My need is to append the ch with b, a is for demo my problem when I'm having a "a" kind of variable. Hope you get it.So isn't that correct to pass the b = assign_char(b, ch);

Originally Posted by laserlight

Incidentally, to avoid potential attempts to change a string literal, your code should be more const-correct, e.g., in main:

Code:

const char *a = "Some Birds Can't Fly";

and for the assign_char function:

Code:

char *assign_char(const char *str, char ch)

I tried this. However my result is same, see the attached image below, it shows what I'm getting.

Originally Posted by laserlight

It might be more accurate to rename assign_char to append_char.

Also, remember to free() what you malloc(). In assign_char, you should also check that malloc did not return a null pointer before you use what it returns.

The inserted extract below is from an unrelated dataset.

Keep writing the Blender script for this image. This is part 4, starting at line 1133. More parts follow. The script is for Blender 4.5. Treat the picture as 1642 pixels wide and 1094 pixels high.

Thanks a lot for the tip, I agree with you, these should definitely be implemented.

Back again to my original question, why when an unused string variable is there (a), the out put gets so wired. when I comment that "char *a = "Some Birds Can't Fly";" line. things are normal.

Originally Posted by Salem

Because if you start with a pointer in main() that is uninitialised, when you get to
strcpy(strRslt, str);
you're copying garbage.

It's really that simple.

That's really impressive, thanks for pointing me out. I never thought that way.
Can you please explain me so if I have some bunch of initialized variables after main() like "int x = 1;" will my problem solved?

Actually I tried it just now, still getting the scrabbled print.